Friday, April 04, 2003

These are sad and trying times.
Not going to be a very cheery entry, I’m afraid. Am feeling quite miserable
[[Weird how these songs keep reflecting my mood these days. Iris by Goo Goo Dolls is playing now. If you know that song, you know how sad this song can make you feel.]]

Do you ever get the feeling that bad incidents like to come all at once? It never rains but it pours? (Cliché, cliché. I know).

Suddenly everything decides to strike. War, SARS, people going crazy and blowing themselves up. And then there are personal problems as well. I’m going to be honest here. I don’t give a damn about what’s going on in the world right now. Me. That’s what important. If you don’t love yourself, nobody is going to.

God.

I’ll just say it.

I’m feeling unloved. I mean, I have great friends and family members and everything. I have fun when I go out. The parentals are supportive and bro is a great buddy. On the surface, everything is fine. Great. Fantastic. But it does not seem enough. I covet more. Avaricious? Everybody wants that little something more; be honest.

‘That is what we do. That is what people do. They stay alive for each other.’ Clarissa Vaughn.

It’s a quote from The Hours. I always had something about movie lines.


Back to the quote from The Hours. I think that is one of the ways you love somebody. You stay alive for each other. Of course, there are many other ways love is expressed, but currently, this is the reason for me.

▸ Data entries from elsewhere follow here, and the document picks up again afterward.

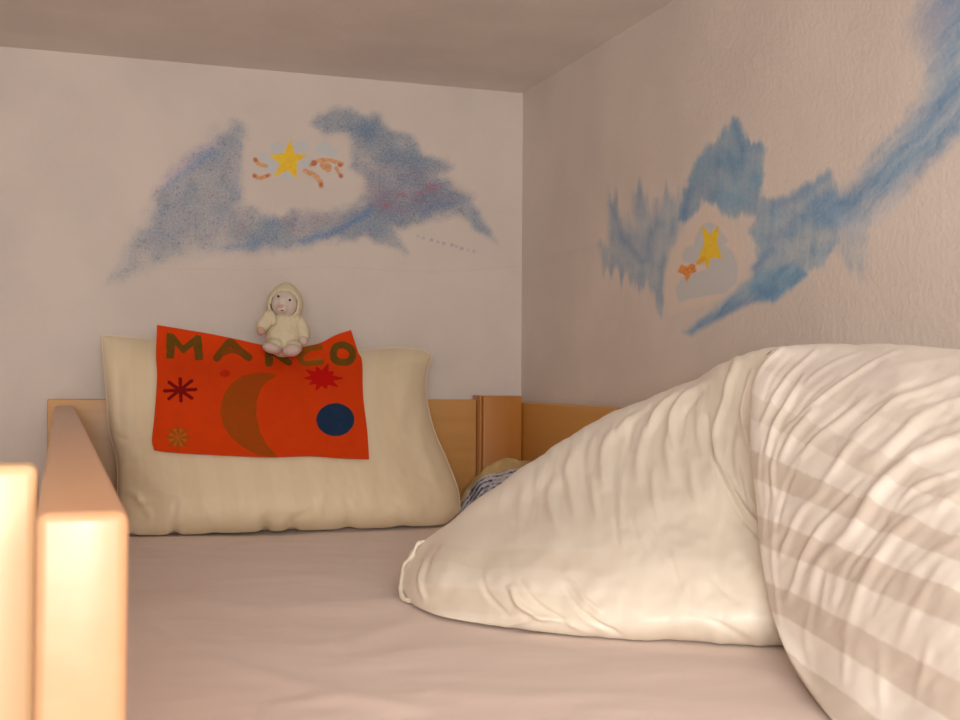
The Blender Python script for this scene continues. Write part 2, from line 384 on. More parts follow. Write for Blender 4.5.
# ------------------------------------------------------------------ the bunk bed
bed = empty('bunk_bed', (.45, 1.2, 0), 'pale beech bunk bed frame with guard rail, headboard and corner post, upper bunk seen', 'bunk bed')
BO = (.45, 1.2, 0)
def bp(name, lo, hi, m, bev=.003): return box(name, lo, hi, m, bed, bev, BO)
zr = CZ-.050
bp('guard_rail', (-.008, .48, CZ-.245), (.0255, 2.345, zr), M_woodY, .0045)
bp('side_board', (-.008, -.07, CZ-.46), (.024, 2.345, CZ-.252), M_woodY)
hb = bp('headboard', (-.021, 2.345, CZ-.52), (.803, 2.372, CZ-.038), M_woodX, .002)
bp('corner_post', (.8088, 2.318, .002), (.892, 2.372, CZ-.030), M_woodZ, .002)
bp('post_edge_strip', (.8035, 2.326, .05), (.8083, 2.372, CZ-.029), M_woodZ, .001)
bp('wall_side_board', (.893, -.07, CZ-.46), (.913, 2.372, CZ-.0425), M_woodS, .0025)
bp('ladder_post', (-.105, .70, .002), (-.0105, .735, CZ-.047), M_wood_lit, .006)
for k in range(5): bp('ladder_rung', (-.100, .735, .22+k*.27), (-.03, 1.10, .25+k*.27), M_woodY)
bp('ladder_post', (-.105, 1.10, .002), (-.0145, 1.135, CZ-.30), M_woodZ, .006)
bp('head_post', (-.021, 2.33, .002), (.024, 2.37, CZ-.53), M_woodZ)
bp('foot_post', (-.021, -.11, .002), (.024, -.071, CZ-.30), M_woodZ)
bp('foot_post', (.87, -.11, .002), (.913, -.071, CZ-.30), M_woodZ)
bp('footboard', (-.0, -.105, CZ-.46), (.89, -.075, CZ-.30), M_woodX)
for k in range(9): bp('slat', (.024, -.02+k*.265, MZ-.175), (.893, .06+k*.265, MZ-.155), M_woodX, .002)

# ------------------------------------------------------------------ mattress and sheet
mt = tag(box('mattress', (.028, -.065, MZ-.15), (.888, 2.312, MZ-.006), M_sheet, None, .02), 'flat mattress on the upper bunk under a pinkish white sheet', 'mattress')
hx = np.concatenate([[.026, .026, .027], np.linspace(.030, .884, 330), [.888, .890, .890]]); hz = np.concatenate([[-.14, -.03, -.004], np.zeros(330), [-.004, -.03, -.14]])
ys = np.linspace(-.066, 2.314, 700)
X, Y = np.meshgrid(hx, ys); Zs = np.broadcast_to(MZ+hz, X.shape).copy()
P = np.stack([X, Y, Zs], -1)
vis = P[..., 1] > .3
px, py = proj(np.where(vis[..., None], P, atY(480., 700., 1.))) 
sl = [([(130, 585), (190, 600), (260, 612), (330, 640)], 7, .0022), ([(150, 650), (230, 665), (320, 690), (420, 700)], 9, .0028), ([(250, 600), (330, 605), (400, 603)], 6, .0022),
      ([(310, 648), (360, 640), (420, 618)], 9, .0022), ([(180, 560), (260, 566), (350, 562)], 5, .0016), ([(350, 660), (450, 650), (560, 655)], 10, .0022),
      ([(420, 690), (520, 700), (640, 690)], 8, .0018), ([(270, 705), (340, 700), (420, 712)], 7, .0030), ([(140, 615), (180, 640), (230, 650)], 7, .0020), ([(600, 670), (700, 668), (790, 680)], 8, .0015), ([(200, 585), (300, 578), (380, 588)], 5, .0014)]
h = 1.6*folds(px, py, sl)*vis
h = h+(fbm(X*9+Y*2, Y*16, 50, 3)-.5)*.0045+(fbm(X*3, Y*5, 60, 2)-.5)*.006
inner = (hz > -.001)[None, :]
P[..., 2] += np.where(inner, h*sstep(0, .03, np.minimum(X-.026, .89-X)), 0)
P[..., 2] = np.where(inner, np.maximum(P[..., 2], MZ-.0045), P[..., 2])
grid_mesh('fitted_sheet', P, M_sheet, mt, {'stripe': fbm(X*7, Y*7, 33)})

# ------------------------------------------------------------------ pillow
def coons(top, bot, left, right, nu, nv):
    def rs(p, n):
        p = smooth_line(p, 12); s = np.r_[0, np.cumsum(np.hypot(*(p[1:]-p[:-1]).T))]; t = np.linspace(0, s[-1], n)
        return np.stack([np.interp(t, s, p[:, 0]), np.interp(t, s, p[:, 1])], -1)
    T, B, L, R = rs(top, nu), rs(bot, nu), rs(left, nv), rs(right, nv)
    u = np.linspace(0, 1, nu)[None, :, None]; v = np.linspace(0, 1, nv)[:, None, None]
    return (1-v)*T[None]+v*B[None]+(1-u)*L[:, None]+u*R[:, None]-((1-u)*(1-v)*T[0]+u*(1-v)*T[-1]+(1-u)*v*B[0]+u*v*B[-1])
nu, nv = 330, 220
top = [(102, 335), (125, 337), (158, 340), (250, 347), (350, 350), (395, 348), (420, 350), (432, 355)]
bot = [(121, 531), (135, 538), (200, 537), (268, 534), (330, 532), (400, 530), (440, 527), (460, 512)]
lef = [(102, 335), (104, 365), (107, 400), (110, 432), (117, 462), (118, 500), (121, 531)]
rig = [(432, 355), (427, 372), (426, 395), (434, 430), (448, 463), (458, 490), (460, 512)]
G = coons(top, bot, lef, rig, nu, nv); gx, gy = G[..., 0], G[..., 1]
U, V = np.meshgrid(np.linspace(0, 1, nu), np.linspace(0, 1, nv))
e = np.clip((1-np.abs(2*U-1)**3.2)*(1-np.abs(2*V-1)**3.0), 0, 1)**.5
Yb_ = 2.315-.225*V**1.1
pf = [([(106, 345), (112, 390), (112, 428)], 5, .006), ([(130, 345), (118, 390), (122, 440)], 7, -.005), ([(108, 432), (128, 440), (150, 436)], 3.5, -.006), ([(112, 470), (135, 462), (160, 468)], 4, -.005),
      ([(118, 490), (135, 495), (150, 515)], 4, .006), ([(118, 512), (150, 500), (175, 498)], 4, -.006), ([(160, 536), (172, 520), (176, 500)], 4, -.005), ([(262, 535), (268, 520), (262, 500)], 4, -.004),
      ([(285, 533), (295, 520), (310, 510)], 4, -.004), ([(345, 532), (350, 515), (345, 495)], 4, -.004), ([(415, 528), (405, 512), (390, 500)], 5, -.004), ([(418, 355), (405, 385), (402, 430)], 9, .005),
      ([(390, 360), (382, 410), (388, 460)], 8, -.004), ([(425, 400), (420, 440), (440, 490)], 7, .005), ([(425, 365), (410, 362), (396, 368)], 3, -.004), ([(240, 470), (243, 500), (238, 525)], 8, .003), ([(320, 470), (322, 500), (318, 525)], 8, .003), ([(140, 470), (165, 490), (200, 500)], 8, .004), ([(195, 470), (205, 500), (215, 525)], 7, .003), ([(370, 470), (372, 500), (380, 520)], 7, .003)]
wr_ = folds(gx, gy, pf)+(fbm(gx/22, gy/30, 81)-.5)*.007
front = atY(gx, gy, Yb_-(.10+.03*V)*e)
depthn = wr_*sstep(0, .5, e); front[..., 1] -= depthn
back = atY(gx, gy, Yb_+.05*e*(1-.5*V)); back[..., 1] = np.minimum(back[..., 1], 2.338)
front[..., 2] = np.maximum(front[..., 2], MZ+.003)
for bx, bw, ba in ((132, 4, .004), (174, 5, .006), (214, 9, .002), (265, 5, .007), (292, 6, .006), (348, 7, .004), (402, 9, .003)):
    front[..., 2] += ba*np.exp(-((gx-bx)/bw)**2)*sstep(.86, .97, V); back[..., 2] = np.maximum(back[..., 2], MZ+.003)
pstripe = .5*sstep(-.15, .15, np.sin((U*9.3+.2)*2*np.pi))
allP = np.concatenate([front, back[:, ::-1]], 1)
plo = np.array([.38, 2.2, MZ])
pil = grid_mesh('pillow', allP, M_pil, None, {'stripe': np.concatenate([pstripe, pstripe[:, ::-1]], 1)}, closed_u=True, off=plo, flip=True)
bm = bmesh.new(); bm.from_mesh(pil.data); bmesh.ops.remove_doubles(bm, verts=bm.verts[:], dist=.0004); bmesh.ops.holes_fill(bm, edges=[x for x in bm.edges if x.is_boundary], sides=0); bmesh.ops.recalc_face_normals(bm, faces=bm.faces[:]); bm.to_mesh(pil.data); bm.free()
pil.location = plo
tag(pil, 'cream pillow propped against the headboard on the bunk, behind the orange cloth', 'pillow')
def tube(name, pts, r, m, parent=None, off=(0, 0, 0), n=8, wob=None, flat=1.):
    pts = np.asarray(pts, float); rings = []
    T = np.gradient(pts, axis=0); T /= np.linalg.norm(T, axis=1, keepdims=True)+1e-9
    for i, (p, t) in enumerate(zip(pts, T)):
        a = np.cross(t, CAM-p); a /= np.linalg.norm(a); b = np.cross(a, t)
        rr = r*(1 if wob is None else wob[i]); th = np.linspace(0, 2*np.pi, n, endpoint=False)
        rings.append(p+rr*(np.cos(th)[:, None]*a+flat*np.sin(th)[:, None]*b))
    return grid_mesh(name, np.array(rings), m, parent, {'stripe': np.zeros((len(pts), n))}, closed_u=True, off=off)
edge = np.concatenate([front[:, 0][::-1], front[0, 1:], front[1:, -1]])[::3]
edge = edge.copy()
wob = 1+.35*(vnoise(np.arange(len(edge))*.31, np.zeros(len(edge)), 5)-.5)
tube('seam', edge+np.array([0, -.0005, 0]), .0012, M_pil, pil, plo, wob=wob)

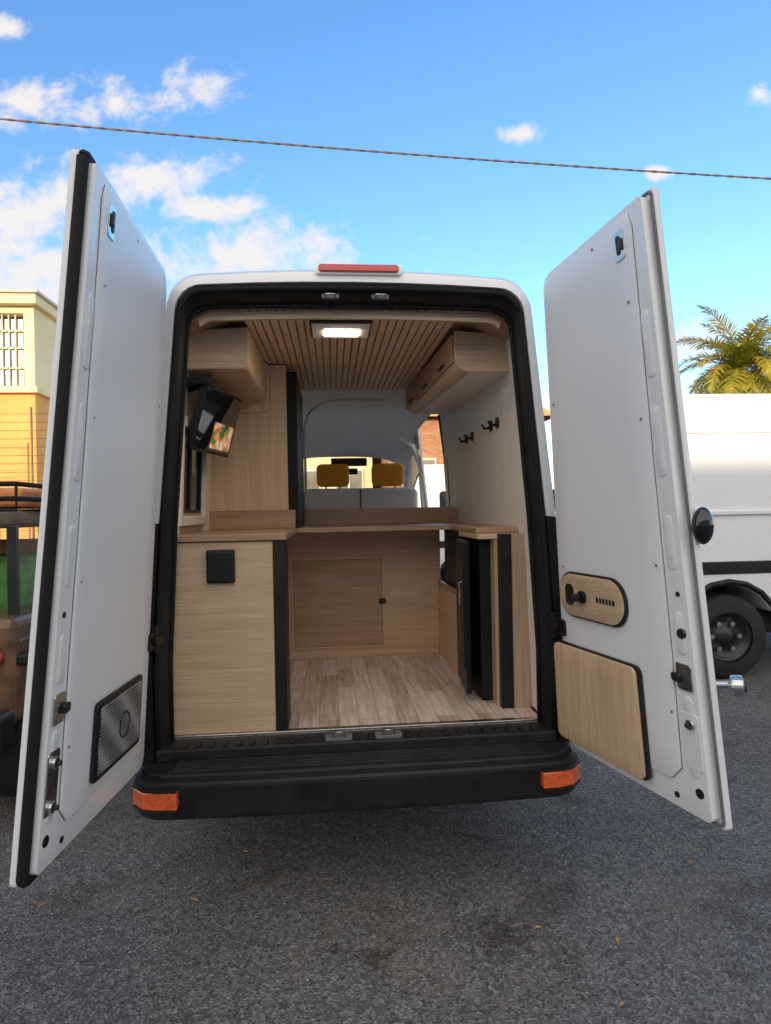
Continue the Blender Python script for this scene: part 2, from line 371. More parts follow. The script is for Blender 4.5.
box('tall_cabinet_edge',-.370,-.310,1.132,2.0,CT+.002,2.52,EDGEB,van,.004)
# ceiling from bulkhead to cab
A=[]
ys=[2.0,3.0,3.72,4.36]; tops=[2.575,2.555,2.52,2.28]; hws=[.80,.80,.79,.72]
for y,t,h in zip(ys,tops,hws):
    for a,dz in((-1,.32),(-.93,.12),(-.75,.03),(-.4,0),(0,0),(.4,0),(.75,.03),(.93,.10),(1,.22)): A.append((a*h,y,t-dz))
N=9; fs=[]
for s in range(3):
    for k in range(N-1):
        if s<2 and k==N-2: continue
        fs.append((s*N+k,s*N+k+1,(s+1)*N+k+1,(s+1)*N+k))
o=mesh('cab_headliner',A,fs,HEADL,van,smooth=True)
ss=o.modifiers.new('s','SUBSURF'); ss.levels=2; ss.render_levels=2
arc=[(-.31,2.0,1.66),(-.31,2.0,2.30)]+[(-.31+.25*(1-math.cos(math.radians(t))),2.0,2.30+.20*math.sin(math.radians(t))) for t in(30,60,90)]+[(.30,2.0,2.50)]
tube('cab_arch_trim',[(p[0]+.012,p[1],p[2]) for p in arc],.010,HEADL,van,8)
for s in(-1,1):
    tube('b_pillar',[(s*.87,3.76,.7),(s*.86,3.76,1.6),(s*.83,3.76,2.1),(s*.75,3.76,2.34),(s*.55,3.76,2.47),(s*.3,3.76,2.50),(0,3.76,2.51)],.03,HEADL,van,10)
    tube('a_pillar',[(s*.82,5.0,1.5),(s*.76,4.4,2.25)],.04,HEADL,van,8)
tube('opening_seal',[(.872,2.43,.7),(.87,2.43,1.5),(.84,2.43,2.1),(.80,2.43,2.45)],.014,RUBBER,van,8)
box('sun_visor',-.10,.30,4.28,4.32,2.17,2.26,BLACK,van,.01)
tube('rear_mirror',[(.02,4.45,2.12),(.20,4.45,2.12)],.035,BLACK,van,8)
# twin passenger bench: cream back with two orange headrests
slab('bench_back',rrect(-.345,.64,1.1,1.86,.06),2.73,2.87,lambda a,b,n:(a,n+(b-1.1)*-.12,b),GREYF,van,.035,4)
slab('bench_back_seam',rrect(.135,.150,1.15,1.85,.005),2.725,2.74,lambda a,b,n:(a,n+(b-1.1)*-.12,b),GREYP,van,.002)
def seat(x,y):
    slab('headrest',rrect(x-.14,x+.14,1.875,2.07,.045),y-.10,y+.0,lambda a,b,n:(a,n,b),ORANGE,van,.025,4)
    for d in(-.06,.06): tube('headrest_post',[(x+d,y-.05,1.75),(x+d,y-.05,1.89)],.007,CHROME,van,6)
    box('seat_base',x-.23,x+.23,y+.1,y+.6,.95,1.15,GREYF,van,.05,3)
seat(-.09,2.75); seat(.385,2.75)
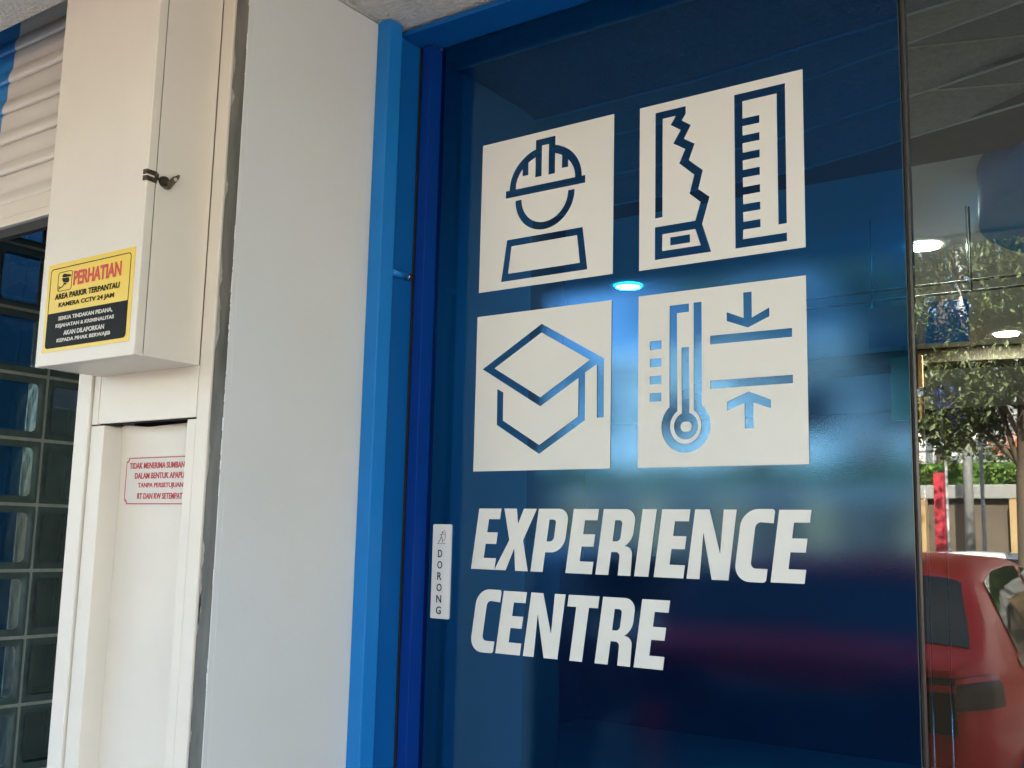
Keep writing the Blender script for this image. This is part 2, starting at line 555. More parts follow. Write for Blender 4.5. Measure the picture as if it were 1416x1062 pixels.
# flaked paint along the corner of the pier
bm = bmesh.new()
z = GROUND + 0.3
rnd = random.Random(3)
while z < 0.95:
    h = rnd.choice((0.003, 0.006, 0.012, 0.02, 0.035)) * rnd.uniform(0.6, 1.3)
    w = rnd.uniform(0.0003, 0.0014)
    if rnd.random() < 0.5 + 0.35 * math.sin(z * 7):
        vs = [bm.verts.new(p) for p in ((-1.3135 - w, 1.0651, z), (-1.3119, 1.0651, z + h * 0.1), (-1.3119, 1.0651, z + h * 0.9), (-1.3135 - w * rnd.uniform(0.4, 1), 1.0651, z + h))]
        bm.faces.new(vs)
    z += h * rnd.uniform(0.8, 1.6)
fl = link('paint_flake', mesh_from(bm, 'paint_flake', M['flake']), groove)
fl.matrix_parent_inverse = groove.matrix_basis.inverted()
fl['kind'] = 'stuff'
# mortar smears on the left edge of the strip
bm = bmesh.new()
for k in range(26):
    z = rnd.uniform(GROUND + 0.6, 0.75)
    h = rnd.uniform(0.02, 0.09)
    w = rnd.uniform(0.003, 0.010)
    n = 7
    vs = [bm.verts.new((-1.3484, 1.0688, z)), bm.verts.new((-1.3484, 1.0688, z + h))]
    pts = [bm.verts.new((-1.3484 + w * math.sin(math.pi * (i + 0.5) / n) * rnd.uniform(0.5, 1), 1.0686, z + h - h * (i + 0.5) / n)) for i in range(n)]
    bm.faces.new([vs[0], vs[1]] + pts)
sm = link('mortar_smear', mesh_from(bm, 'mortar_smear', mat('smear', (0.30, 0.285, 0.24), 0.85, var=0.25, vscale=40)), groove)
sm.matrix_parent_inverse = groove.matrix_basis.inverted()
sm['kind'] = 'stuff'
# thin caulk line along the wall and ceiling joint
cl = tube('caulk_line', (-1.309, 1.07, CEIL - 0.002), (-1.309, 1.372, CEIL - 0.002), 0.0035, M['stucco'], None, n=8)
structure(cl)

# inside the shop
structure(box('indoor_floor', (-7, 1.55, GROUND + 0.001), (7, 11.8, GROUND + 0.02), M['in_floor']))
structure(box('indoor_ceiling', (-5.0, 2.672, 1.0), (7, 11.7, 1.06), M['in_ceil']))
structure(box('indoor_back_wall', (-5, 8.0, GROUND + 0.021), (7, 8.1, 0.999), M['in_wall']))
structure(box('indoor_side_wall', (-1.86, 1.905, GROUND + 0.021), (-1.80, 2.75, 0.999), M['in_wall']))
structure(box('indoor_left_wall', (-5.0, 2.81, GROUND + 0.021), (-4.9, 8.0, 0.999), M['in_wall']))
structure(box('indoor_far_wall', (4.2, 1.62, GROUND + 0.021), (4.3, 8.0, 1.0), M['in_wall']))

# ================================================================ LEFT SIDE
# glass block wall, seen under the shutter; it runs back into the building and faces right
XB = -3.10
gw = thing('glass_block_wall', 'wall of square clear glass blocks in greenish mortar under the roller shutter', 'glass block wall', (XB, 1.82, GROUND))
def block_mesh():
    bm = bmesh.new()
    s, h = 0.095, 0.095                  # half sizes; depth 0.08 behind the face
    w = 0.012
    d = 0.08
    # four side walls (outer box minus inner box)
    box_bm(bm, (-d, -s, -h), (0, -s + w, h), 0, 1)
    box_bm(bm, (-d, s - w, -h), (0, s, h), 0, 0)
    box_bm(bm, (-d, -s + w, -h), (0, s - w, -h + w), 0, 1)
    box_bm(bm, (-d, -s + w, h - w), (0, s - w, h), 0, 1)
    # front rim with a round-cornered opening
    outer = rect(-s, -h, s, h, 0.004)
    inner = rect(-s + 0.020, -h + 0.020, s - 0.020, h - 0.020, 0.016)
    def ring(pts, x):
        return [bm.verts.new((x, p[0], p[1])) for p in pts]
    ro, r1, r2 = ring(outer, 0.0), ring(rect(-s + 0.013, -h + 0.013, s - 0.013, h - 0.013, 0.012), 0.001), ring(inner, -0.006)
    for A, B in ((ro, r1), (r1, r2)):
        n = len(A)
        for i in range(n):
            f = bm.faces.new((A[i], A[(i + 1) % n], B[(i + 1) % n], B[i]))
            f.material_index = 1
            f.smooth = True
    # pillowed pane in the opening
    rings = [r2]
    for k in (0.8, 0.5, 0.2):
        rings.append(ring([(p[0] * k, p[1] * k) for p in inner], -0.006 + 0.004 * (1 - k * k)))
    for A, B in zip(rings[:-1], rings[1:]):
        n = len(A)
        for i in range(n):
            f = bm.faces.new((A[i], A[(i + 1) % n], B[(i + 1) % n], B[i]))
            f.material_index = 2
            f.smooth = True
    f = bm.faces.new(rings[-1])
    f.material_index = 2
    # back pane
    b = [bm.verts.new((-d + 0.006, p[0], p[1])) for p in ((-s + w, -h + w), (s - w, -h + w), (s - w, h - w), (-s + w, h - w))]
    f = bm.faces.new(b)
    f.material_index = 2
    return mesh_from(bm, 'glass_block', [M['block_side'], M['block_rim'], M['block_pane']])
bmsh = block_mesh()
Z0 = 0.065 - GROUND                     # one mortar joint at the height of 0.065
for r in range(-8, 6):
    for c in range(-2, 2):
        zc = Z0 + 0.2 * r + 0.1
        if zc < 0.09: continue
        link('glass_block', bmsh, gw, (0, 0.2 * c + 0.1, zc))
bm = bmesh.new()
for r in range(-8, 7):
    zc = Z0 + 0.2 * r
    if zc < -0.01: continue
    me_ = bm
    box_bm(bm, (-0.075, -0.4, zc - 0.005), (-0.003, 0.4, zc + 0.005))
hb = link('mortar_joint', mesh_from(bm, 'mortar_joint', M['mortar']), gw)
bm = bmesh.new()
for c in range(-2, 3):
    for r in range(-8, 6):
        zc = Z0 + 0.2 * r
        box_bm(bm, (-0.075, 0.2 * c - 0.005, max(0, zc + 0.0051)), (-0.004, 0.2 * c + 0.005, zc + 0.1949))
vb = link('mortar_joint', mesh_from(bm, 'mortar_joint', M['mortar']), gw)
structure(box('alcove_wall', (XB - 1.3, 1.43, GROUND), (XB - 1.2, 2.74, 2.2), M['white_wall']))
structure(box('alcove_back_wall', (XB - 1.2, 2.75, GROUND), (-1.80, 2.80, 0.999), M['in_wall']))
structure(box('alcove_ceiling', (XB - 0.12, 1.43, 1.02), (-1.87, 2.74, 1.06), M['dark']))
structure(box('alcove_floor', (XB - 1.2, 1.0, GROUND + 0.001), (-1.87, 2.74, GROUND + 0.01), M['in_floor']))
tag(box('blue_partition', (XB - 1.06, 1.25, GROUND + 0.012), (XB - 1.02, 2.36, 1.9), M['block_blue']),
    'plain blue panel standing behind the left glass blocks', 'partition')
tag(box('grey_door', (XB - 1.06, 2.40, GROUND + 0.012), (XB - 1.02, 2.70, 0.5), M['sage'], bevel=0.01),
    'dim grey panel blurred behind the right glass blocks', 'panel')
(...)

I’m going to say this very simply.

You stay alive for the person you love. You wake up each morning feeling happy and exhilarated because you are going to spend time him. You want to do something special each day for him. You want him to be happy. The reason you are staying alive is because he loves you back the same way you love him.

[[Change of songs. Current song is Once in a blue moon by Sydney Forest. Another one of those sad, wistful songs.]]

And I am not feeling this. I do not wake up early in the morning and get all happy and exhilarated. There is no ‘him’ right now. There is a dream of this ‘him’, but he remains a dream. He is not with me yet.